3) Several Republican candidates favor school choice 

Several candidates on the debate stage on Thursday night have promoted school voucher programs during their careers. Jeb Bush touted Florida's voucher program during the debate. Wisconsin has one of the nation's oldest school voucher programs in Milwaukee, and Scott Walker has expanded that program as governor. Ted Cruz and Rand Paul are also school choice supporters.
There have been many studies trying to determine whether voucher programs improve students' education, and the results have been mixed. Some have found that voucher programs improve student performance, while a few others have found that public schools do better. Overall, the evidence finds little difference in academic performance between public and voucher schools, and there's some evidence that the increased competition created by vouchers leads to improvements in public school performance.
Choice opponents argue that if vouchers don't improve student performance, that's a reason to oppose them. But that's wrong. Vouchers tend to cost the government less, per student, than public schools. And they give low-income parents the same kind of choices in their children's educations that wealthy parents enjoy. Vouchers achieve results comparable to public schools, at lower cost and with greater autonomy for parents. That's an argument for school choice, not against it.
Unfortunately, while several Republicans have praised school choice in the abstract — Ted Cruz even touts it as a new civil rights issue — none of them have gotten into specifics about how they would promote the concept at the federal level. Most of them would probably defend Washington, DC's Opportunity Scholarship Program, which has faced concerted attack from Democrats. But we don't know if as president any of the candidates would try to promote school choice in the states, or if they would see this as an issue for states to handle.

4) Ted Cruz wants to expand high-skill immigration 

Much of the immigration debate has focused on low-skill immigration, and especially what to do with the 11 million people who have come to the United States illegally. Cruz has been as hawkish on those issues as anyone in the Republican race, but he has also supported expanding opportunities for high-skilled workers to come to the United States.
During the 2013 immigration reform debate, Cruz proposed an amendment that would expand the H-1B visa program — which provides three-year visas to high-skilled workers at American companies — from 65,000 workers per year to 325,000. The amendment was defeated, and the larger immigration bill never became law anyway.
Expanding high-skilled immigration would be an easy win for the American economy.
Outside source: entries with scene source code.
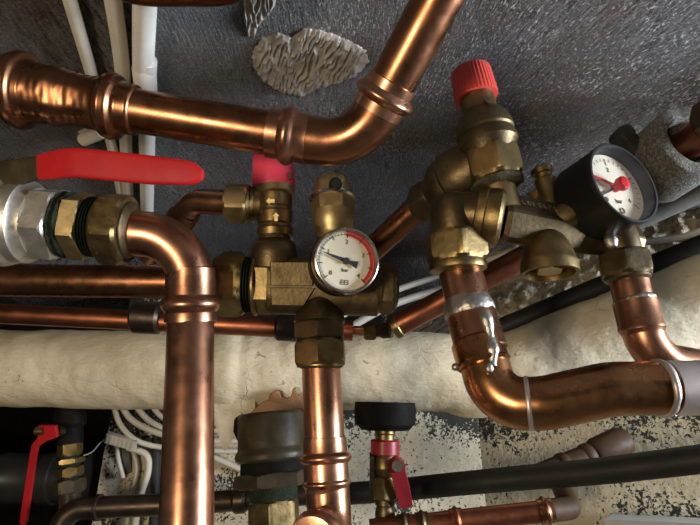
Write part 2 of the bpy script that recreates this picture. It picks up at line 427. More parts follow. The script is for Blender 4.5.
struct('trim_1', render_strip(), 'rubble', 60)
# pale ledge low on the right wall
def ledge():
    d = (WR1 - WR0).normalized(); a = VR(612, 514, 0.0); b = VR(760, 514, 0.0); z = min(a.z, b.z)
    c = (a + b) / 2; c.z = z - 0.05
    return M().box(c - WN * 0.05, d * (b - a).length / 2, WN * 0.05, Vector((0, 0, 0.05)))
struct('trim_2', ledge(), 'ledge')

# mortar patch trowelled onto the ceiling
def mortar(outline, ctr, h0, freq, ang, seed):
    n = len(outline); c = VC(*ctr); poly = [VC(x, y) for x, y in outline]; m = M(); NR, NA = 70, 220
    rings = []
    for i in range(NR, -1, -1):
        f = max(i / NR, 0.004); ring = []
        for j in range(NA):
            t = j / NA * n; k = int(t) % n; e = poly[k].lerp(poly[(k + 1) % n], t - int(t))
            jag = 1 + 0.05 * noise.noise(Vector((j * 0.35, seed, 0)))
            p = c.lerp(c + (e - c) * jag, f)
            q = Vector((p.x * math.cos(ang) + p.y * math.sin(ang), (-p.x * math.sin(ang) + p.y * math.cos(ang)) * 0.22, seed))
            rid = 1 - min(1, abs(noise.fractal(q * freq, 0.7, 2.0, 2)) * 1.7)
            h = h0 * min(1, (1 - f) * 7) ** 0.6 * (0.35 + 0.75 * rid ** 2.2)
            p = Vector((p.x, p.y, CEIL - (h if i < NR else 0.0))); ring.append(p)
        rings.append(ring)
    m.rings(rings); return m
solo('mortar_patch', mortar([(252, 52), (262, 38), (277, 32), (292, 37), (305, 28), (320, 30), (337, 35), (352, 42), (366, 50), (369, 62), (356, 76), (340, 82), (318, 88), (302, 97), (282, 93), (264, 82), (254, 68)], (308, 62), 0.0052, 150, 0.35, 2.0), 'mortar',
     'trowelled grey mortar patch with raised ridges on the dark ceiling', 'mortar', VC(308, 62), ang=80)
solo('mortar_smear', mortar([(243, -12), (262, -14), (277, -6), (275, 6), (268, 14), (258, 26), (254, 38), (248, 36), (244, 20)], (258, 8), 0.0045, 150, 0.2, 5.0), 'mortar',
     'small jagged mortar smear on the ceiling above the larger patch', 'mortar', VC(258, 8), ang=80)

# ------------------------------------------------------------------ ceiling cables and conduit
def cable(name, pts, r, mat, label, cat='cable', group=None, seg=14):
    return solo(name, M().tube(spline(pts), r, seg), mat, label, cat, pts[-1], group)
CG = None
def vc(l, off): return [VC(x, y, off) for x, y in l]
cable('cable', vc([(64, -25), (70, 0), (80, 34), (90, 68), (98, 98), (108, 132), (116, 165), (126, 225)], 0.0075), 0.0068, 'cable', 'leftmost thin white cable running along the ceiling behind the red lever', group='white cables on the ceiling')
cable('cable', vc([(110, -25), (113, 0), (119, 40), (123, 78), (124, 110), (126, 145), (129, 225)], 0.0085), 0.0082, 'cable', 'thicker white cable on the ceiling between the thin cable and the conduit', group='white cables on the ceiling')
def conduit():
    t = thing('conduit', 'wide white plastic conduit on the ceiling, right of the two cables', 'conduit', VC(146, 215, 0.012))
    p = vc([(146, -25), (145, 0), (144, 30), (143, 76)], 0.0125); q = vc([(147, 60), (146.5, 100), (147, 150), (147, 240)], 0.0125)
    build('pipe', M().tube(spline(p), 0.0112, 28), 'conduit', t)
    build('lower_pipe', M().tube(spline(q), 0.0105, 28), 'conduit', t)
    a, b = VC(144, 66, 0.0125), VC(146, 92, 0.0125)
    build('socket', M().lathe(a, b, [(0, 0.0112), (0.1, 0.0128), (0.85, 0.0128), (1, 0.0108)], m=True), 'conduit', t)
conduit()
c = VC(92, 136, 0.008); a1 = (VC(100, 140, .008) - c) ; b1 = (VC(96, 128, .008) - c)
def clip():
    m = M(); n = Vector((0, 0, 1))
    A, B = VC(83, 140, 0.009), VC(102, 132, 0.009)
    m.lathe(A, B, [(0, 0.0085), (1, 0.0085), (1, 0.006), (0, 0.006)], 28, m=True, closed=True)
    mid = (A + B) / 2
    m.box(mid + Vector((0, 0, 0.0075)), (B - A) * 0.5, (B - A).cross(n).normalized() * 0.009, n * 0.0013)
    return m
solo('cable_clip', clip(), 'cable', 'small white cable clip on the ceiling above the red lever', 'clip', VC(92, 136, 0))

# ------------------------------------------------------------------ press fitting helpers for copper pipes
def bead(m, A, B, r, k=1.2, lip=True, n=8):
    """press-fitting collar from A to B round a pipe of radius r (metres): lip, bead"""
    L = [(0.0, r * 1.0), (0.02, r * 1.09)]
    L += [(0.30, r * 1.09)] + [(0.30 + 0.4 * i / n, r * (1.09 + (k - 1.09) * math.sin(math.pi * i / n))) for i in range(1, n)] + [(0.72, r * 1.09), (0.98, r * 1.09), (1.0, r * 1.0)]
    m.lathe(A, B, L, 48, m=True)

# upper copper run --------------------------------------------------
def upper_run():
    r = 0.0195
    P = [V(132, 110, .45), V(357, 147.5, .447), V(446, -16, .39)]
    t = thing('copper_pipe', 'copper pipe run under the ceiling, elbowing up past the mortar patch', 'pipe', V(200, 120, .45))
    full = fil(P, 0.048, 22)
    d1 = (P[1] - P[0]).normalized()
    build('straight_pipe', M().tube([V(122, 108.5, .45), V(283, 135.2, .45)], r, 48), 'copper_brown', t)
    build('far_pipe', M().tube([V(-300, 36, .45), V(-10, 85, .45)], r, 40), 'copper_brown', t)
    d2 = (P[2] - P[1]).normalized()
    e0 = full[1]; e1 = full[-2]
    build('elbow', M().tube([e0 - d1 * 0.024] + full[1:-1] + [e1 + d2 * 0.014], r * 1.08, 48), 'copper_brown', t)
    m = M(); bead(m, e0 - d1 * 0.046, e0 - d1 * 0.010, r * 1.03, 1.3); build('press_collar', m, 'copper', t)
    m = M(); bead(m, e1 + d2 * 0.001, e1 + d2 * 0.030, r * 1.03, 1.34); build('press_collar', m, 'copper_bright', t)
    build('rising_pipe', M().tube([e1 + d2 * 0.005, P[2]], r, 48), 'copper_brown', t)
    # reducing coupling on the left with dimpled crimp faces
    A, B = V(-24, 83, .45), V(138, 111, .45); m = M(); seg = 72
    pr = [(0, 1.45), (.20, 1.45), (.235, 1.5), (.255, 1.72), (.285, 1.78), (.315, 1.72), (.335, 1.48), (.37, 1.38), (.46, 1.38), (.52, 1.42), (.56, 1.34), (.62, 1.26), (.70, 1.24), (.76, 1.24), (.79, 1.28), (.81, 1.46), (.845, 1.54), (.88, 1.46), (.90, 1.22), (.915, 1.16), (.985, 1.16), (1.0, 1.02)]
    ax = (B - A).normalized(); u, w = perp(ax); R = []
    for i in range(150):
        tt = i / 149
        for (a, ra), (b, rb) in zip(pr, pr[1:]):
            if a <= tt <= b: rr = ra + (rb - ra) * (tt - a) / (b - a)
        ring = []
        for j in range(seg):
            a = 2 * math.pi * j / seg; k = rr
            if .37 < tt < .78:   # crimp flats and lumps
                k *= 1 - 0.05 * max(0, math.sin(4 * a + 1.0)) * math.sin(math.pi * (tt - .37) / .41) + 0.02 * noise.noise(Vector((a * 2, tt * 30, 0)))
            ring.append(A.lerp(B, tt) + (u * math.cos(a) + w * math.sin(a)) * k * r * 0.98)
        R.append(ring)
    m.rings(R); build('press_coupling', m, 'copper_brown', t, 60)
upper_run()
solo('copper_pipe', M().tube(spline([V(90, -44, .42), V(128, -15, .42), V(180, -11.5, .42), V(232, -15, .42), V(275, -44, .42)]), 0.0135, 40), 'copper_brown', 'sliver of copper pipe crossing the very top edge of the picture', 'pipe', V(180, -15, .42))

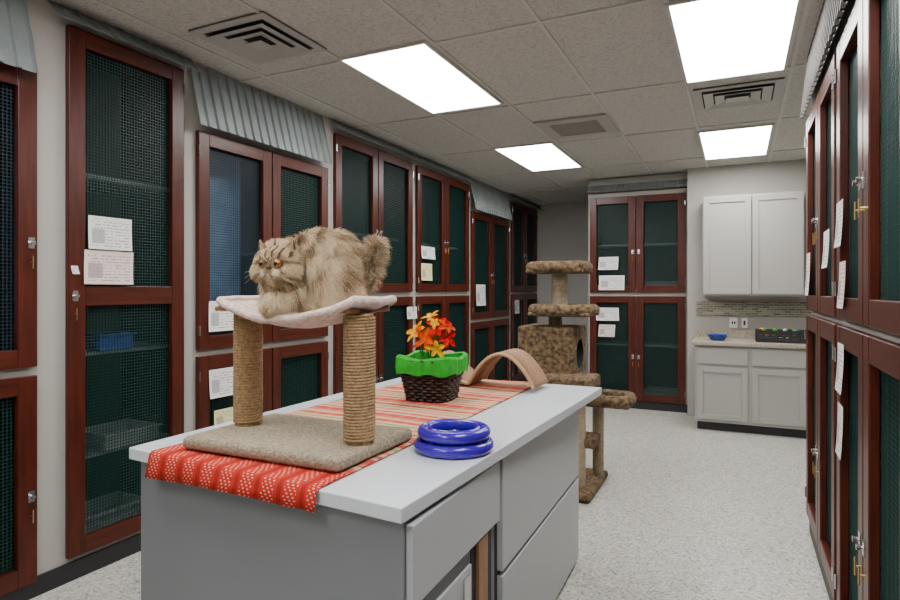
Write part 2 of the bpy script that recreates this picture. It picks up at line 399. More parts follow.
leftcage(2.60,3.98,[(2.64,3.285,1.08,2.43,[],1),(3.29,3.935,1.08,2.43,[],0),(2.64,3.285,.10,1.04,[],1),(3.29,3.935,.10,1.04,[],0)],awn='low',bluecols=(0,),greycols=(),
   papers=[(2.72,2.94,1.19,1.38,'paper'),(2.72,2.94,.77,.95,'paper'),(2.76,2.96,.57,.69,'papery')],shelves=[(3.3,3.9,1.7)])
leftcage(3.98,5.38,[(4.03,4.675,1.43,2.74,[],1),(4.68,5.33,1.43,2.74,[],0),(4.03,4.675,.10,1.385,[],1),(4.68,5.33,.10,1.385,[],0)],awn='tall',shelves=[(4.0,5.3,1.95)],
   pans=[(4.4,1.46,.4,'shelf')],papers=[(5.2,5.4,1.16,1.28,'paper')])
leftcage(5.38,6.80,[(5.43,6.085,1.43,2.74,[],1),(6.09,6.75,1.43,2.74,[],0),(5.43,6.085,.10,1.385,[],1),(6.09,6.75,.10,1.385,[],0)],awn='tall',
   papers=[(5.50,5.80,1.78,1.91,'paper'),(5.50,5.74,1.55,1.73,'papery')],shelves=[(5.45,6.75,1.95)])
leftcage(6.80,8.22,[(6.84,7.505,1.08,2.43,[],1),(7.51,8.18,1.08,2.43,[],0),(6.84,7.505,.10,1.04,[],1),(7.51,8.18,.10,1.04,[],0)],awn='low',
   papers=[(6.95,7.25,1.25,1.52,'paper')])
leftcage(8.22,9.61,[(8.3,8.9,1.43,2.74,[],1),(8.91,9.52,1.43,2.74,[],0),(8.3,8.9,.10,1.385,[],1),(8.91,9.52,.10,1.385,[],0)],awn='tall',papers=[(8.4,8.6,1.1,1.3,'paper')])
MB().box(XL,XL+.012,-.3,9.6,0,.095,'black').obj('baseboard_left',bevel=.003)
x0=-1.70
cage((x0,7.6,0),0,1.17,[(.02,.58,1.42,2.60,[],1),(.585,1.15,1.42,2.60,[],0),(.02,.58,.10,1.375,[],1),(.585,1.15,.10,1.375,[],0)],faceH=2.66,top=2.78,awn='back',
   papers=[(.14,.38,1.70,1.86,'paper'),(.14,.45,1.45,1.63,'paper'),(.10,.38,1.07,1.23,'paper'),(.14,.34,.87,1.02,'paperp')],greycols=(0,1,2,3),
   shelves=[(.03,1.14,2.0),(.03,1.14,.75)],pans=[(.86,.14,.4,'shelf'),(.86,1.46,.36,'shelf')],depth=.8)
e=empty('corrugated_soffit',(x0,7.6,0)); corrugated(1.17,2.67,2.76,.12,.0,0,e,name='corrugated_sheet')
MB().box(0,1.17,0,.5,2.67,2.84,'wall').obj('soffit_box',e)
MB().box(x0,-.53,7.585,7.6,0,.095,'black').obj('baseboard_back',bevel=.003)
def rightcage(ys,ye,drs,**k):
    drs=[(ys-a,ys-b,*r) for (a,b,*r) in drs]
    if 'papers' in k: k['papers']=[(ys-a,ys-b,c,d,m_) for a,b,c,d,m_ in k['papers']]
    return cage((XR,ys,0),-L,ys-ye,drs,**k)
def rd(a,b,s): return [(a,b,1.335,2.45,[],s),(a,b,.13,1.305,[],s)]
rightcage(4.17,2.95,rd(4.14,3.565,1)+rd(3.56,2.985,0),awn='right',papers=[(4.07,3.87,1.42,1.66,'paper'),(3.30,3.10,1.55,1.72,'paper')])
rightcage(2.95,1.73,rd(2.92,2.345,1)+rd(2.34,1.765,0),awn='right',papers=[(2.9,2.72,1.62,1.80,'paper'),(2.82,2.66,1.38,1.56,'paperp'),(2.86,2.70,1.05,1.24,'paper'),(2.86,2.72,.80,1.0,'paper')])
rightcage(1.73,.51,rd(1.70,1.125,1)+rd(1.12,.545,0),awn='right')
rightcage(.51,-.71,rd(.48,-.095,1)+rd(-.10,-.675,0),awn='right')
MB().box(XR-.012,XR,-.7,4.17,0,.095,'black').obj('baseboard_right',bevel=.003)

# ---------------------------------------------------------------- kitchen
def panel_door(mb,x0,x1,z0,z1,yf,k='cab',fw=.06):
    mb.box(x0,x1,yf-.012,yf,z0,z1,k)
    mb.box(x0,x0+fw,yf-.024,yf-.012,z0,z1,k).box(x1-fw,x1,yf-.024,yf-.012,z0,z1,k).box(x0+fw,x1-fw,yf-.024,yf-.012,z0,z0+fw,k).box(x0+fw,x1-fw,yf-.024,yf-.012,z1-fw,z1,k)
YK=6.74
e=empty('kitchen_base_cabinet')
mb=MB(); mb.box(-.40,.72,YK,7.41,.09,.88,'cab').obj('carcass',e)
MB().box(-.38,.72,YK+.05,7.41,.0,.09,'black').obj('toe_kick',e)
mb=MB()
for a,b in((-.375,.095),(.135,.60)):
    panel_door(mb,a,b,.12,.66,YK,fw=.055); mb.box(a,b,YK-.02,YK,.69,.855,'cab')
mb.obj('doors',e,bevel=.003)
mb=MB(); mb.box(-.43,.78,YK-.04,7.385,.88,.92,'counter'); mb.obj('countertop',e,bevel=.006)
MB().box(-.43,.78,7.39,7.419,.88,1.0,'counter').obj('trim_counter_lip')
e=empty('kitchen_wall_cabinet')
mb=MB(); mb.box(-.345,.62,7.10,7.41,1.385,2.47,'cab').obj('carcass',e)
mb=MB(); panel_door(mb,-.335,.132,1.405,2.45,7.10); panel_door(mb,.142,.61,1.405,2.45,7.10); mb.obj('doors',e,bevel=.003)
MB().box(.134,.140,7.098,7.10,1.405,2.45,'dark').obj('gap',e)
MB().box(-.43,1.09,7.405,7.418,1.16,1.32,'mosaic').obj('trim_backsplash')
e=empty('wall_outlet'); MB().box(-.08,0,7.40,7.418,1.03,1.14,'outlet').box(-.06,-.045,7.397,7.40,1.07,1.10,'dark').box(-.035,-.02,7.397,7.40,1.07,1.10,'dark').obj('plate',e)
e=empty('wall_outlet'); MB().box(.04,.10,7.40,7.418,1.03,1.14,'outlet').box(.06,.08,7.397,7.40,1.06,1.11,'dark').obj('plate',e)
MB().lathe([(0,.0),(.06,0),(.075,.01),(.10,.06),(.103,.062),(.095,.062),(.07,.018),(0,.015)],(-.19,6.93,.9205),'blueplast').obj('food_bowl',smooth=True)
e=empty('toy_tray',(.42,6.98,.9205))
mb=MB(); mb.box(-.25,.25,-.14,.14,0,.01,'dark')
for s in(-1,1):
    for zz in (.01,.033,.056,.079,.102): 
        mb.box(-.25,.25,s*.14-.004,s*.14+.004,zz,zz+.018,'dark'); mb.box(s*.25-.004,s*.25+.004,-.14,.14,zz,zz+.018,'dark')
for i in range(9):
    xx=-.24+.06*i
    for s in(-1,1): mb.box(xx-.004,xx+.004,s*.14-.005,s*.14+.005,0,.12,'dark')
mb.obj('wire_basket',e)
cm=['red','white','dark','green','dark','white','blueplast','orange','tan','dark','yellow']
mb=MB()
for i in range(34):
    x=random.uniform(-.21,.21);y=random.uniform(-.1,.1); r=random.uniform(.013,.024)
    mb.lathe([(0,0),(r*.8,r*.3),(r,r),(r*.8,r*1.7),(0,r*2)],(x,y,.012+random.choice([0,.04,.085])),cm[i%11],14)
mb.obj('toys',e,smooth=True)

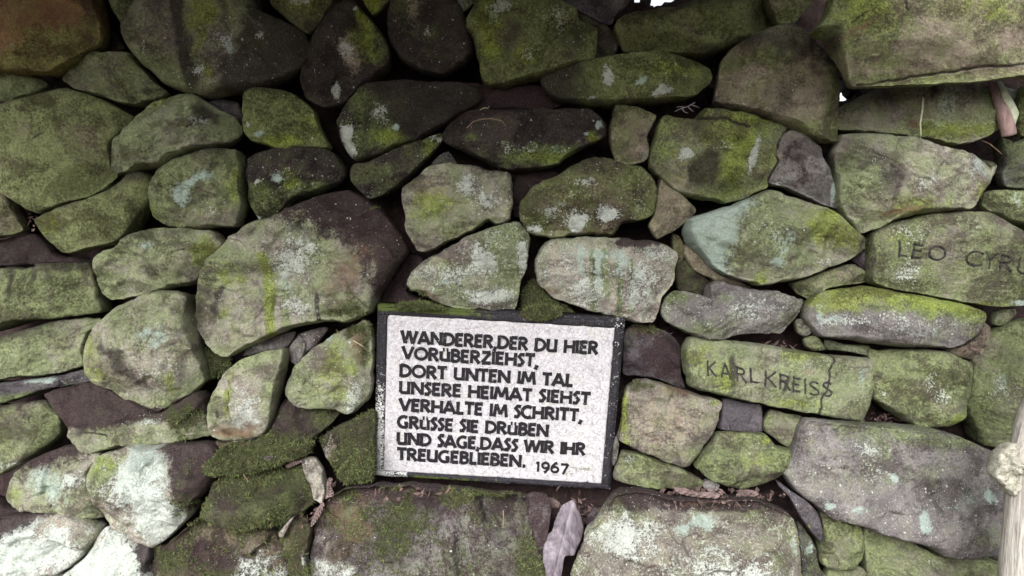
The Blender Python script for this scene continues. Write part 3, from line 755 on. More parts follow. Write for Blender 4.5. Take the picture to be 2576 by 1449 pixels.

The kind of skilled workers who get H-1B visas easily pay more in taxes than they receive in government benefits. And the ability to draw from a global workforce will strengthen American companies.

5) Rick Perry wants to avoid bailouts by boosting bank capital requirements 

Many Republican candidates' stance on financial regulation has been limited to criticizing President Obama's signature Dodd-Frank reform legislation. But former Texas Gov. Rick Perry has a more specific proposal for ensuring that taxpayers don't wind up on the hook for bailouts in the future.
Perry's approach would reduce the amount of money that banks could borrow to finance risky investments. That would force banks' shareholders to have more skin the game, and it would give banks a bigger cushion before an economic downturn wiped out a firm's equity. That would reduce the risk that an economic downturn would turn into a financial meltdown.
This idea is also supported by Sen. David Vitter (R-LA), who has co-sponsored legislationwith Sen. Sherrod Brown (D-OH) limiting how much banks can borrow.